4. Add the smaller value to our merged list and move the pointer for that list.
5. Repeat steps 3-4 until we reach the end of one of the lists.
6. Append any remaining nodes from the non-empty list to our merged list.

The Code

Let's implement this solution in Python. First, we'll define our ListNode class:

class ListNode:
    def __init__(self, val=0, next=None):
        self.val = val
        self.next = next

Now, here's the function to merge two sorted linked lists:

def mergeTwoLists(l1: ListNode, l2: ListNode) -> ListNode:

# Create a dummy node to start our merged list
    dummy = ListNode(0)
    current = dummy

# Traverse both lists simultaneously
    while l1 and l2:
        if l1.val <= l2.val:
            current.next = l1
            l1 = l1.next
        else:
            current.next = l2
            l2 = l2.next
        current = current.next

# Append any remaining nodes
    if l1:
        current.next = l1
    if l2:
        current.next = l2

# Return the merged list (excluding the dummy node)
    return dummy.next

Breaking It Down

Let's walk through this code step by step:

1. We start by creating a dummy node. This is a common trick in linked list problems to avoid having to handle the head of the list as a special case.

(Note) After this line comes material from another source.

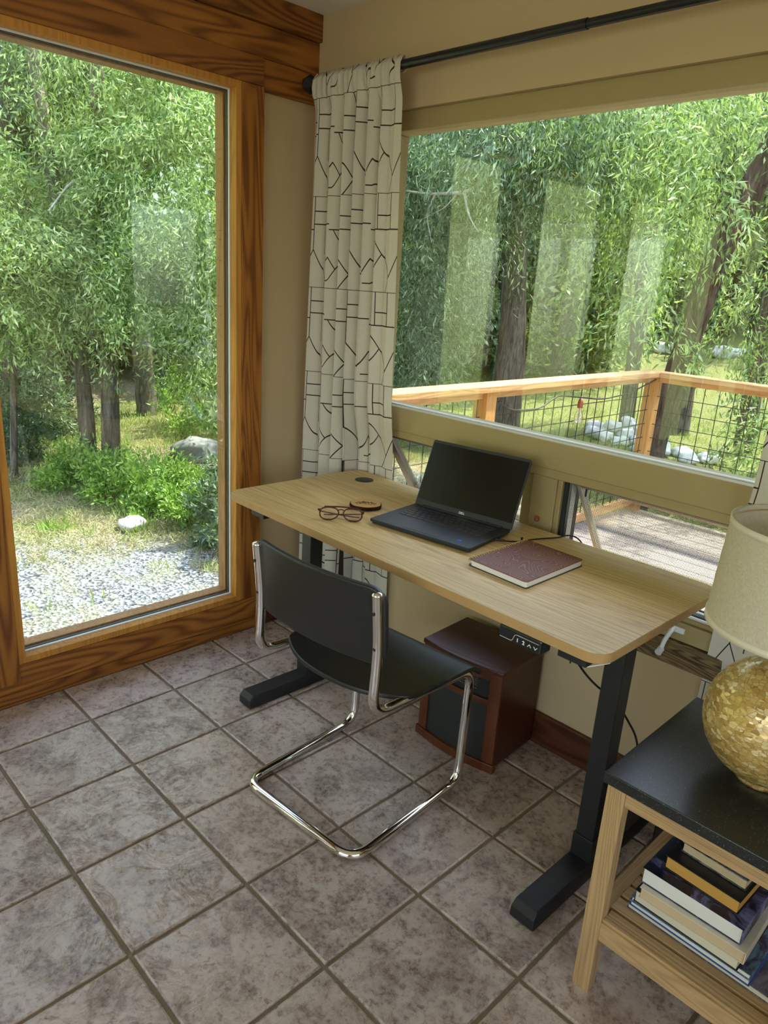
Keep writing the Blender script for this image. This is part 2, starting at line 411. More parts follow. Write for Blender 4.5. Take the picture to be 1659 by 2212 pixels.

2. We use a current pointer to keep track of where we are in the merged list as we build it.

3. The while loop continues as long as both input lists have nodes left to process.

4. Inside the loop, we compare the values of the current nodes in both lists. The smaller value gets added to our merged list, and we move the pointer for that list forward.

5. After the loop, one of the lists might still have nodes left. We append these remaining nodes to our merged list.

6. Finally, we return dummy.next, which is the actual head of our merged list (remember, dummy was just a placeholder to make our life easier).

Time and Space Complexity

• Time Complexity: O(n + m), where n and m are the lengths of the input lists. We traverse each node exactly once.
• Space Complexity: O(1), as we're only using a constant amount of extra space to keep track of our pointers. The merged list doesn't count as extra space since it's our required output.

A Real-World Example

Imagine you're building a music streaming app. You have two playlists, both sorted by song release date. You want to merge these playlists while maintaining the chronological order. This algorithm would be perfect for that!

Tips for Interview Success

If you encounter this problem in an interview, here are some pro tips:

1. Start by explaining the approach before diving into code.
2. Mention the dummy node technique and why it's useful.
3. Discuss the time and space complexity.
4. If time allows, consider edge cases (e.g., what if one or both input lists are empty?).